-- Data entries --

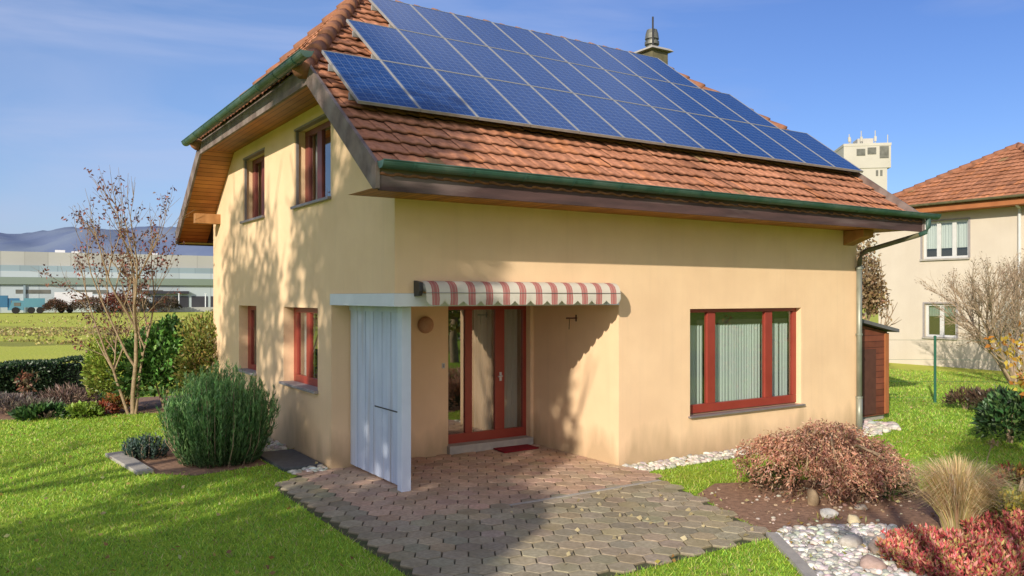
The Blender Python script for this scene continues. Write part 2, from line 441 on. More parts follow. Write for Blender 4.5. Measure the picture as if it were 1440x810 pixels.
def leaf_quads(C, D, L, W, rng, col, fold=0.15, roll=None):
    """kite-shaped leaves: centres C (base), direction D, length L, width W, colour col (n,3)"""
    n = len(C)
    D = norm(D)
    rnd = rng.normal(size=(n, 3)) if roll is None else roll + rng.normal(size=(n, 3)) * 0.35
    S = norm(np.cross(D, rnd)); U = np.cross(S, D)
    L = np.broadcast_to(np.asarray(L, float), (n,))[:, None]; W = np.broadcast_to(np.asarray(W, float), (n,))[:, None]
    mid = C + D * L * 0.45
    V = np.stack([C, mid + S * W * 0.5 + U * L * fold, C + D * L - U * L * fold * 0.5, mid - S * W * 0.5 + U * L * fold], 1)
    F = np.arange(n * 4).reshape(n, 4)
    cc = np.repeat(col[:, None, :], 4, 1)
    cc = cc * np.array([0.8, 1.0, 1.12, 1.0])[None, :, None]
    return V.reshape(-1, 3), F, cc.reshape(-1, 3)

def palette(n, rng, cols, jit=0.18, weights=None):
    cols = np.array(cols, float)
    w = None if weights is None else np.array(weights, float) / np.sum(weights)
    idx = rng.choice(len(cols), n, p=w)
    c = cols[idx] * (1 + rng.normal(size=(n, 1)) * jit) * (1 + rng.normal(size=(n, 3)) * 0.06)
    return np.clip(c, 0.003, 1)

def lump_noise(P, rng, k=6, f=1.0):
    ph = rng.uniform(0, 6.28, (k, 3)); w = rng.normal(size=(k, 3)) * f
    s = np.zeros(len(P))
    for i in range(k): s += np.sin(P @ w[i] + ph[i, 0])
    return s / k

def shrub_points(n, rng, c, rad, shell=0.55, lump=0.22, f=3.0, floor=0.02):
    """points through the outer volume of a lumpy ellipsoid, with outward directions"""
    d = norm(rng.normal(size=(n * 2, 3)))
    d[:, 2] = np.abs(d[:, 2]) * 1.0 - 0.25 * (rng.random(n * 2) < 0.3)
    d = norm(d)
    r = shell + (1 - shell) * rng.random(n * 2) ** 0.6
    r = r * (1 + lump * lump_noise(d * 2.2, rng, 7, f / 2.0) * 2)
    P = d * r[:, None] * np.array(rad)[None, :] + np.array(c)[None, :]
    ok = P[:, 2] > floor
    # gaps
    g = lump_noise(P, rng, 6, f * 1.6)
    ok &= g > -0.42
    P, d = P[ok][:n], d[ok][:n]
    return P, d

def shrub(name, label, cat, x, y, rad, n, L, W, cols, rng, mat='leaf', zc=None, group=None, trunk=True, up=0.3, weights=None, shell=0.5, lump=0.22, f=3.0, clump=True):
    t = thing(name, (x, y, 0), label, cat, group)
    zc = rad[2] * 0.35 if zc is None else zc
    P, d = shrub_points(n, rng, (x, y, zc), (rad[0], rad[1], rad[2] * 0.68), shell, lump, f)
    D = d + rng.normal(size=P.shape) * 0.55 + np.array([0, 0, up])
    col = palette(len(P), rng, cols, 0.2, weights)
    if clump:
        col *= (1 + 0.35 * lump_noise(P, rng, 6, 7.0 / max(rad)))[:, None]
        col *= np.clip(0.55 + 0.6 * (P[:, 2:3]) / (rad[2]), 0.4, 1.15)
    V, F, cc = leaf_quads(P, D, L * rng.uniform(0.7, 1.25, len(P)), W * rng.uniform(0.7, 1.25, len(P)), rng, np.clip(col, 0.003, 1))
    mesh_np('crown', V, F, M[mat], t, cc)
    if trunk:
        mb = MB()
        for k in range(7):
            a = rng.uniform(0, 6.28); q = rng.uniform(0.2, 0.7)
            mb.tube([(x + 0.03 * math.cos(a), y + 0.03 * math.sin(a), 0), (x + rad[0] * q * 0.4 * math.cos(a), y + rad[1] * q * 0.4 * math.sin(a), rad[2] * 0.35),
                     (x + rad[0] * q * math.cos(a), y + rad[1] * q * math.sin(a), rad[2] * 0.75)], [0.018, 0.012, 0.005], 5)
        mb.build('stem', M['twig'], t)
    return t

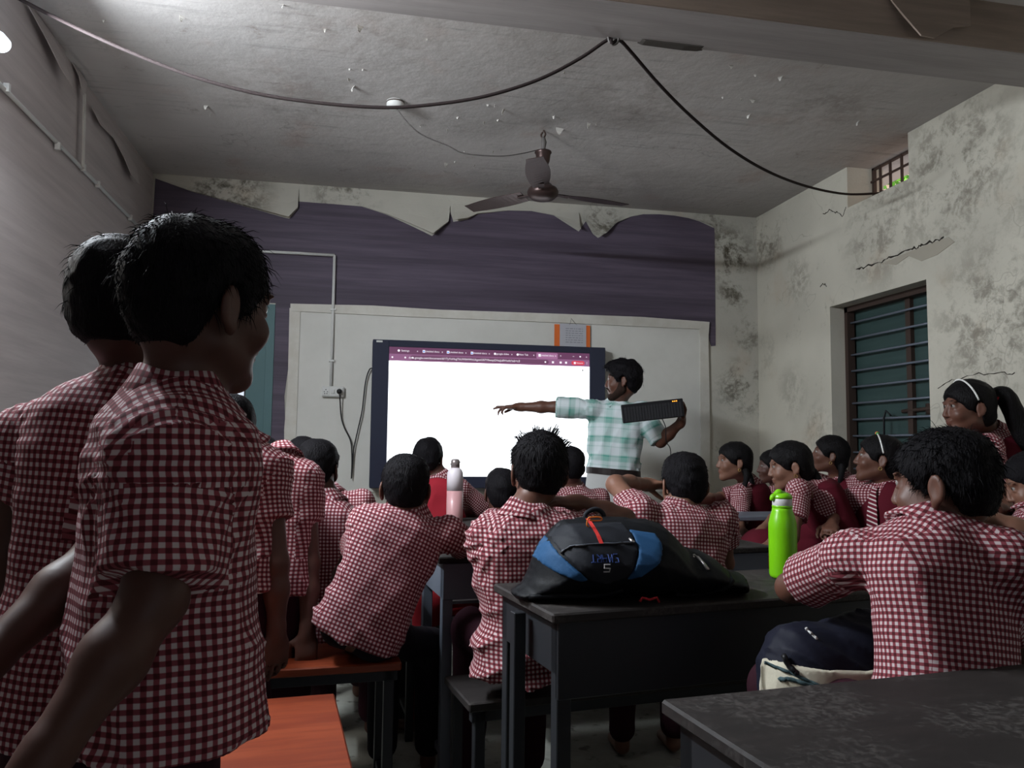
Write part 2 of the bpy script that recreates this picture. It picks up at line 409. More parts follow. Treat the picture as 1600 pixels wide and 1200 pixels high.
# ------------------------------------------------------------------ fixtures
def conduit(name, pts, label, r=.009):
    e = empty(name, pts[0], label, 'conduit')
    for i in range(len(pts)-1):
        MB().tube([np.array(pts[i])-pts[0], np.array(pts[i+1])-pts[0]], r, 10).build('pipe', M_WHITEP, e, True)
    return e
P0 = [(XL+.012, 1.6, 2.51), (XL+.012, 5.285, 2.32)]
a = PXX(0, 132, XL+.012); b = PXX(215, 352, XL+.012); d = (b-a)/(b[1]-a[1]); P0 = [a+d*(1.0-a[1]), a+d*(5.28-a[1])]
cl = conduit('conduit_pipe', P0, 'long thin pale conduit running along the beige left wall')
for x, y in ((8, 137), (88, 228), (128, 262), (151, 288), (202, 340)):
    q = PXX(x, y, XL+.012)-P0[0]
    MB().box(-.004, .016, q[1]-.008, q[1]+.008, q[2]-.016, q[2]+.016).build('clip', M_WHITEP, cl)
c0 = PX(340, 389, YB-.014); c1 = PX(523, 399, YB-.022); c2 = PX(519, 608, YB-.022)
c0 = np.array([-.95, YB-.018, c1[2]]); c1[2] = c0[2]; c1[0] = -.156; c2[0] = -.156
cb = conduit('conduit_pipe', [c0, c1, c2], 'white conduit bent down over the purple wallpaper to the switchboard', .010)
for p in ((-.39, c0[2]), (-.156, 2.0), (-.156, 1.66)):
    q = np.array([p[0], YB-.02, p[1]])-c0
    MB().box(q[0]-.018, q[0]+.018, q[1]-.016, q[1]+.016, q[2]-.006, q[2]+.006).build('clip', M_WHITEP, cb)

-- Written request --
Every record gets retyped exactly; no picture goes into the copy.

-- Reply to the exercise --
The Blender Python script for this scene continues. Write part 2, from line 441 on. More parts follow. Write for Blender 4.5. Measure the picture as if it were 1440x810 pixels.
def leaf_quads(C, D, L, W, rng, col, fold=0.15, roll=None):
    """kite-shaped leaves: centres C (base), direction D, length L, width W, colour col (n,3)"""
    n = len(C)
    D = norm(D)
    rnd = rng.normal(size=(n, 3)) if roll is None else roll + rng.normal(size=(n, 3)) * 0.35
    S = norm(np.cross(D, rnd)); U = np.cross(S, D)
    L = np.broadcast_to(np.asarray(L, float), (n,))[:, None]; W = np.broadcast_to(np.asarray(W, float), (n,))[:, None]
    mid = C + D * L * 0.45
    V = np.stack([C, mid + S * W * 0.5 + U * L * fold, C + D * L - U * L * fold * 0.5, mid - S * W * 0.5 + U * L * fold], 1)
    F = np.arange(n * 4).reshape(n, 4)
    cc = np.repeat(col[:, None, :], 4, 1)
    cc = cc * np.array([0.8, 1.0, 1.12, 1.0])[None, :, None]
    return V.reshape(-1, 3), F, cc.reshape(-1, 3)

def palette(n, rng, cols, jit=0.18, weights=None):
    cols = np.array(cols, float)
    w = None if weights is None else np.array(weights, float) / np.sum(weights)
    idx = rng.choice(len(cols), n, p=w)
    c = cols[idx] * (1 + rng.normal(size=(n, 1)) * jit) * (1 + rng.normal(size=(n, 3)) * 0.06)
    return np.clip(c, 0.003, 1)

def lump_noise(P, rng, k=6, f=1.0):
    ph = rng.uniform(0, 6.28, (k, 3)); w = rng.normal(size=(k, 3)) * f
    s = np.zeros(len(P))
    for i in range(k): s += np.sin(P @ w[i] + ph[i, 0])
    return s / k

def shrub_points(n, rng, c, rad, shell=0.55, lump=0.22, f=3.0, floor=0.02):
    """points through the outer volume of a lumpy ellipsoid, with outward directions"""
    d = norm(rng.normal(size=(n * 2, 3)))
    d[:, 2] = np.abs(d[:, 2]) * 1.0 - 0.25 * (rng.random(n * 2) < 0.3)
    d = norm(d)
    r = shell + (1 - shell) * rng.random(n * 2) ** 0.6
    r = r * (1 + lump * lump_noise(d * 2.2, rng, 7, f / 2.0) * 2)
    P = d * r[:, None] * np.array(rad)[None, :] + np.array(c)[None, :]
    ok = P[:, 2] > floor
    # gaps
    g = lump_noise(P, rng, 6, f * 1.6)
    ok &= g > -0.42
    P, d = P[ok][:n], d[ok][:n]
    return P, d

def shrub(name, label, cat, x, y, rad, n, L, W, cols, rng, mat='leaf', zc=None, group=None, trunk=True, up=0.3, weights=None, shell=0.5, lump=0.22, f=3.0, clump=True):
    t = thing(name, (x, y, 0), label, cat, group)
    zc = rad[2] * 0.35 if zc is None else zc
    P, d = shrub_points(n, rng, (x, y, zc), (rad[0], rad[1], rad[2] * 0.68), shell, lump, f)
    D = d + rng.normal(size=P.shape) * 0.55 + np.array([0, 0, up])
    col = palette(len(P), rng, cols, 0.2, weights)
    if clump:
        col *= (1 + 0.35 * lump_noise(P, rng, 6, 7.0 / max(rad)))[:, None]
        col *= np.clip(0.55 + 0.6 * (P[:, 2:3]) / (rad[2]), 0.4, 1.15)
    V, F, cc = leaf_quads(P, D, L * rng.uniform(0.7, 1.25, len(P)), W * rng.uniform(0.7, 1.25, len(P)), rng, np.clip(col, 0.003, 1))
    mesh_np('crown', V, F, M[mat], t, cc)
    if trunk:
        mb = MB()
        for k in range(7):
            a = rng.uniform(0, 6.28); q = rng.uniform(0.2, 0.7)
            mb.tube([(x + 0.03 * math.cos(a), y + 0.03 * math.sin(a), 0), (x + rad[0] * q * 0.4 * math.cos(a), y + rad[1] * q * 0.4 * math.sin(a), rad[2] * 0.35),
                     (x + rad[0] * q * math.cos(a), y + rad[1] * q * math.sin(a), rad[2] * 0.75)], [0.018, 0.012, 0.005], 5)
        mb.build('stem', M['twig'], t)
    return t

Write part 2 of the bpy script that recreates this picture. It picks up at line 409. More parts follow. Treat the picture as 1600 pixels wide and 1200 pixels high.
# ------------------------------------------------------------------ fixtures
def conduit(name, pts, label, r=.009):
    e = empty(name, pts[0], label, 'conduit')
    for i in range(len(pts)-1):
        MB().tube([np.array(pts[i])-pts[0], np.array(pts[i+1])-pts[0]], r, 10).build('pipe', M_WHITEP, e, True)
    return e
P0 = [(XL+.012, 1.6, 2.51), (XL+.012, 5.285, 2.32)]
a = PXX(0, 132, XL+.012); b = PXX(215, 352, XL+.012); d = (b-a)/(b[1]-a[1]); P0 = [a+d*(1.0-a[1]), a+d*(5.28-a[1])]
cl = conduit('conduit_pipe', P0, 'long thin pale conduit running along the beige left wall')
for x, y in ((8, 137), (88, 228), (128, 262), (151, 288), (202, 340)):
    q = PXX(x, y, XL+.012)-P0[0]
    MB().box(-.004, .016, q[1]-.008, q[1]+.008, q[2]-.016, q[2]+.016).build('clip', M_WHITEP, cl)
c0 = PX(340, 389, YB-.014); c1 = PX(523, 399, YB-.022); c2 = PX(519, 608, YB-.022)
c0 = np.array([-.95, YB-.018, c1[2]]); c1[2] = c0[2]; c1[0] = -.156; c2[0] = -.156
cb = conduit('conduit_pipe', [c0, c1, c2], 'white conduit bent down over the purple wallpaper to the switchboard', .010)
for p in ((-.39, c0[2]), (-.156, 2.0), (-.156, 1.66)):
    q = np.array([p[0], YB-.02, p[1]])-c0
    MB().box(q[0]-.018, q[0]+.018, q[1]-.016, q[1]+.016, q[2]-.006, q[2]+.006).build('clip', M_WHITEP, cb)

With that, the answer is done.